__Dataset excerpt__:
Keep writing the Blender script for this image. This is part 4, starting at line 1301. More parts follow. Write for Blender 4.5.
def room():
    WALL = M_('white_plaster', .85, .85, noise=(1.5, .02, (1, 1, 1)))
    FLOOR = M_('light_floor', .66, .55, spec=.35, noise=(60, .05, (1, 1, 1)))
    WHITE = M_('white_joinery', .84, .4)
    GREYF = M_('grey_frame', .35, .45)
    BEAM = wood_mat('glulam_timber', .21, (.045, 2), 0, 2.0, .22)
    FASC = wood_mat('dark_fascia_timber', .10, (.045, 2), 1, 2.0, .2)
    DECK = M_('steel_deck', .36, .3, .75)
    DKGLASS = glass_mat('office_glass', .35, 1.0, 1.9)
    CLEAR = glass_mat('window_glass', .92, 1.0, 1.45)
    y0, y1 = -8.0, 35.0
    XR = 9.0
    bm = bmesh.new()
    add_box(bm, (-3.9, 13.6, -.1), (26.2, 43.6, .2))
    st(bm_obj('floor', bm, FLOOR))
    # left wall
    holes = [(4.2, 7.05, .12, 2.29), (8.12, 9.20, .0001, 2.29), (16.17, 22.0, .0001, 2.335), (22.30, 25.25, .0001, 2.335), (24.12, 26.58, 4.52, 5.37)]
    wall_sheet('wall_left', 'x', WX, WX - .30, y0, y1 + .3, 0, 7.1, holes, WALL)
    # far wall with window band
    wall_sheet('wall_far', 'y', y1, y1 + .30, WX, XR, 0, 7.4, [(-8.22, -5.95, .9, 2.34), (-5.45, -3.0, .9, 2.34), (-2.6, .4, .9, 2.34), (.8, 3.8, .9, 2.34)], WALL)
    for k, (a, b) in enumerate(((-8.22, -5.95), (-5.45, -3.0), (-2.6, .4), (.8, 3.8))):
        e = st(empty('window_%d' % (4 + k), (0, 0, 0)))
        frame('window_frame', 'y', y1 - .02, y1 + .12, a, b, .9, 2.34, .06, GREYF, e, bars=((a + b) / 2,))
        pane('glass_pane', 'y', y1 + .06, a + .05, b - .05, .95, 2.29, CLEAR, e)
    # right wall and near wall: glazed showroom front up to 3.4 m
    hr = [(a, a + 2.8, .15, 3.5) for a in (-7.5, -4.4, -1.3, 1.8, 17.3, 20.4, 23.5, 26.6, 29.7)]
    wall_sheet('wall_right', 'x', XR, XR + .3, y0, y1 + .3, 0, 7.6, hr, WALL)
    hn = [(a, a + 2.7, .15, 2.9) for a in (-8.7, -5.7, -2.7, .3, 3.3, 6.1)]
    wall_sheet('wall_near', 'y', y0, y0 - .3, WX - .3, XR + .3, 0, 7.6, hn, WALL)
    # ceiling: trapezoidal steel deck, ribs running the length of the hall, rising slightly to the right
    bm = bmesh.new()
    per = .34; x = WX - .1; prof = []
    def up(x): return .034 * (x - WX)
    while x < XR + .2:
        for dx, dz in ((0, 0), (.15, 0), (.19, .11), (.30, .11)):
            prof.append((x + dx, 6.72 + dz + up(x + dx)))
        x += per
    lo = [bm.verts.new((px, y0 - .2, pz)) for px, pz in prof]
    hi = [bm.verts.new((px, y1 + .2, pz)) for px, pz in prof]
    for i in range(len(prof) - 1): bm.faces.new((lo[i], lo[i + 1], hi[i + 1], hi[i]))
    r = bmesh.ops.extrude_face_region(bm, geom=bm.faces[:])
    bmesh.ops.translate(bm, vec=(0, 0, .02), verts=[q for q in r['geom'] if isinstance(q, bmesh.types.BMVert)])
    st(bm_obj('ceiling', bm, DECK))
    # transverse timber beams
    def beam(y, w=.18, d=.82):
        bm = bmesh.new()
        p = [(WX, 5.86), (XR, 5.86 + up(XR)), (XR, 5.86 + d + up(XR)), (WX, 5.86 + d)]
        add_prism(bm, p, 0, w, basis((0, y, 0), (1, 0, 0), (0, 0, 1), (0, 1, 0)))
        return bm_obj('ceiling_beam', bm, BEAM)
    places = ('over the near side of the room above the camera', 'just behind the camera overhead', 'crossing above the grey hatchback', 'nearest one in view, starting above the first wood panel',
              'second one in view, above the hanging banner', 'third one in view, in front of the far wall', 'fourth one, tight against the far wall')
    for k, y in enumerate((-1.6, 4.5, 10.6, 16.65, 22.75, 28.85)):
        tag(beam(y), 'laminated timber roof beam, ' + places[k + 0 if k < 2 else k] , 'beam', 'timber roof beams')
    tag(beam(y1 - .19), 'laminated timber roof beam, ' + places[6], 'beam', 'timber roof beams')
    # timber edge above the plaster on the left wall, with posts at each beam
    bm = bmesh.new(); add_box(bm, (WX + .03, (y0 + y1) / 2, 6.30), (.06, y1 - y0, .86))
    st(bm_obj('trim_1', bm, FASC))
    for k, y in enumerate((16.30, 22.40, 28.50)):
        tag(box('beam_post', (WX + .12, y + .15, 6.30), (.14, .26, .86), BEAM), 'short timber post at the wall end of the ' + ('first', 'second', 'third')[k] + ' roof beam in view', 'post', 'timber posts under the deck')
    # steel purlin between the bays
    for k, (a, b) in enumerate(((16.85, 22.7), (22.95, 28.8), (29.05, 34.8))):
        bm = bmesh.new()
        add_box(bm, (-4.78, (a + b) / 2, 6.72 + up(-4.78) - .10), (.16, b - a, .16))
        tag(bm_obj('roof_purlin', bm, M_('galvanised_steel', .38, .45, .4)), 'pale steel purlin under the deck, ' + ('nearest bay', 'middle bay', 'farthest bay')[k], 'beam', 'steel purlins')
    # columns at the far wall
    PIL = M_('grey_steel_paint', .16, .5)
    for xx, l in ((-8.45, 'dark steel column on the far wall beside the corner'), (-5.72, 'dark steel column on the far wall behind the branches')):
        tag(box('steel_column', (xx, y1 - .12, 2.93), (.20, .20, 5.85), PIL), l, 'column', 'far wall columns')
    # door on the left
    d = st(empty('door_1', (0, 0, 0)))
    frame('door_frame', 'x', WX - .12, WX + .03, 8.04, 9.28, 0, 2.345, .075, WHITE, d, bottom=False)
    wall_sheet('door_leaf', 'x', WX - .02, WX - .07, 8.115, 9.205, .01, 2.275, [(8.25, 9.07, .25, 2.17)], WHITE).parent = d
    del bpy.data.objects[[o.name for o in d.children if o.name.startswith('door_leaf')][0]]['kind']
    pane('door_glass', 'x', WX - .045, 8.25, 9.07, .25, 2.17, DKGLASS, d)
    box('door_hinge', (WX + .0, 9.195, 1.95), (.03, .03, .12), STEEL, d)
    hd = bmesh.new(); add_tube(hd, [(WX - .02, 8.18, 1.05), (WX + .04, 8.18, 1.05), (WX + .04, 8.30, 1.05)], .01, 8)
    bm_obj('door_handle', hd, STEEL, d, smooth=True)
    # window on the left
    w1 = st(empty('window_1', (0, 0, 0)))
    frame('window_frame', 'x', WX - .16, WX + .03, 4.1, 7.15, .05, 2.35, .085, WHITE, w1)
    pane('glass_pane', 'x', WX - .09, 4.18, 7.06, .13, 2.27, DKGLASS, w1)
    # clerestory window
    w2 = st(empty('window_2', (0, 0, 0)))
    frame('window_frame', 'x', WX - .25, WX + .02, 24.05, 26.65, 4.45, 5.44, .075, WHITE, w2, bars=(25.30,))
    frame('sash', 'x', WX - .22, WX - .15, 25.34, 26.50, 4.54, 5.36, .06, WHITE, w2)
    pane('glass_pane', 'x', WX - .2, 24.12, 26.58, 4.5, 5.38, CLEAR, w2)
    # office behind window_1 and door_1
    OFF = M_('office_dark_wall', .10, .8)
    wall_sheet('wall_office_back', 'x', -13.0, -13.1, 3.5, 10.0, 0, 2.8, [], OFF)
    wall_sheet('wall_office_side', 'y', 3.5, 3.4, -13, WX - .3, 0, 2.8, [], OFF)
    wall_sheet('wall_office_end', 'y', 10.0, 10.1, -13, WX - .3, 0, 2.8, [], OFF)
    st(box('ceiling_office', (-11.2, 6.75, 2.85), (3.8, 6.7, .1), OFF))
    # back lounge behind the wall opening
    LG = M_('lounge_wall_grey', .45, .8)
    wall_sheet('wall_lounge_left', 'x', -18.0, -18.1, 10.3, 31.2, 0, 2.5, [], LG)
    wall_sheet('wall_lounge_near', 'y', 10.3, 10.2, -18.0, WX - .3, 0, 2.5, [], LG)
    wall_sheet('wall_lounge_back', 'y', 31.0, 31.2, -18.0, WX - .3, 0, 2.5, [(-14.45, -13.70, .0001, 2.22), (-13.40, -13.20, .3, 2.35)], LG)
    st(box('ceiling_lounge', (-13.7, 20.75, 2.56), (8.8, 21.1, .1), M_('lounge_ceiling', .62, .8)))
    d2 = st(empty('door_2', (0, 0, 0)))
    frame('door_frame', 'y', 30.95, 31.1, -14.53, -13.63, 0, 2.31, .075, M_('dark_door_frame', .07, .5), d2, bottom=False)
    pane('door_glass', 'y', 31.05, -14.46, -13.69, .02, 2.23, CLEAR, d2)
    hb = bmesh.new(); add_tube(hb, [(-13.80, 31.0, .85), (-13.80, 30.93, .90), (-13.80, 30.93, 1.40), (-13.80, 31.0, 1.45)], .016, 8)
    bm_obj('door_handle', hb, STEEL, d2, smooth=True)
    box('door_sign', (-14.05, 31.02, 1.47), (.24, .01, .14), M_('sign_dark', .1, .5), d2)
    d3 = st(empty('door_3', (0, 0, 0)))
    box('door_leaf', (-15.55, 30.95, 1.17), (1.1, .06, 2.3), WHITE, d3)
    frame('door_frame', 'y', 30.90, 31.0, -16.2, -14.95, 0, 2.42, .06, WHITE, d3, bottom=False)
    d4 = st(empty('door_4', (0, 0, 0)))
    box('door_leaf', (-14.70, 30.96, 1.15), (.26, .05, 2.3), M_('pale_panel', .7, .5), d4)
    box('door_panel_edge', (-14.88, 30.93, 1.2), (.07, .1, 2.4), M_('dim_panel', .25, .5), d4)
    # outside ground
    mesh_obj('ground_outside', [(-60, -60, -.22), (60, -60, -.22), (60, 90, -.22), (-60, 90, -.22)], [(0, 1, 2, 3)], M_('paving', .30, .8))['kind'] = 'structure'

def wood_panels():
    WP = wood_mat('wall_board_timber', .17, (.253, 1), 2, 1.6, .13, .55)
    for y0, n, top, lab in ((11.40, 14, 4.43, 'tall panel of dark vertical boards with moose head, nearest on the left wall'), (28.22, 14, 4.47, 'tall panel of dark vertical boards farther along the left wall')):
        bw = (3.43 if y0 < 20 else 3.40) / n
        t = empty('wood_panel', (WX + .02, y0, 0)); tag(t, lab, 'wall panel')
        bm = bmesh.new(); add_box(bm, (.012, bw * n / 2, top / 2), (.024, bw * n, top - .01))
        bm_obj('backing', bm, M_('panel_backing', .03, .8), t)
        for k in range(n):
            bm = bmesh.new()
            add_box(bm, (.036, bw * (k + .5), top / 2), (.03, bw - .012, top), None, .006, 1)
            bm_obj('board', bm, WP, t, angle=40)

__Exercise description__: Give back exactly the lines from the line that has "10.0, 0, 2.8, [], OFF)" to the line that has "M_('paving', .30, .8))['kind'] = 'structure'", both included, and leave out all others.

__Correct result__:
    wall_sheet('wall_office_back', 'x', -13.0, -13.1, 3.5, 10.0, 0, 2.8, [], OFF)
    wall_sheet('wall_office_side', 'y', 3.5, 3.4, -13, WX - .3, 0, 2.8, [], OFF)
    wall_sheet('wall_office_end', 'y', 10.0, 10.1, -13, WX - .3, 0, 2.8, [], OFF)
    st(box('ceiling_office', (-11.2, 6.75, 2.85), (3.8, 6.7, .1), OFF))
    # back lounge behind the wall opening
    LG = M_('lounge_wall_grey', .45, .8)
    wall_sheet('wall_lounge_left', 'x', -18.0, -18.1, 10.3, 31.2, 0, 2.5, [], LG)
    wall_sheet('wall_lounge_near', 'y', 10.3, 10.2, -18.0, WX - .3, 0, 2.5, [], LG)
    wall_sheet('wall_lounge_back', 'y', 31.0, 31.2, -18.0, WX - .3, 0, 2.5, [(-14.45, -13.70, .0001, 2.22), (-13.40, -13.20, .3, 2.35)], LG)
    st(box('ceiling_lounge', (-13.7, 20.75, 2.56), (8.8, 21.1, .1), M_('lounge_ceiling', .62, .8)))
    d2 = st(empty('door_2', (0, 0, 0)))
    frame('door_frame', 'y', 30.95, 31.1, -14.53, -13.63, 0, 2.31, .075, M_('dark_door_frame', .07, .5), d2, bottom=False)
    pane('door_glass', 'y', 31.05, -14.46, -13.69, .02, 2.23, CLEAR, d2)
    hb = bmesh.new(); add_tube(hb, [(-13.80, 31.0, .85), (-13.80, 30.93, .90), (-13.80, 30.93, 1.40), (-13.80, 31.0, 1.45)], .016, 8)
    bm_obj('door_handle', hb, STEEL, d2, smooth=True)
    box('door_sign', (-14.05, 31.02, 1.47), (.24, .01, .14), M_('sign_dark', .1, .5), d2)
    d3 = st(empty('door_3', (0, 0, 0)))
    box('door_leaf', (-15.55, 30.95, 1.17), (1.1, .06, 2.3), WHITE, d3)
    frame('door_frame', 'y', 30.90, 31.0, -16.2, -14.95, 0, 2.42, .06, WHITE, d3, bottom=False)
    d4 = st(empty('door_4', (0, 0, 0)))
    box('door_leaf', (-14.70, 30.96, 1.15), (.26, .05, 2.3), M_('pale_panel', .7, .5), d4)
    box('door_panel_edge', (-14.88, 30.93, 1.2), (.07, .1, 2.4), M_('dim_panel', .25, .5), d4)
    # outside ground
    mesh_obj('ground_outside', [(-60, -60, -.22), (60, -60, -.22), (60, 90, -.22), (-60, 90, -.22)], [(0, 1, 2, 3)], M_('paving', .30, .8))['kind'] = 'structure'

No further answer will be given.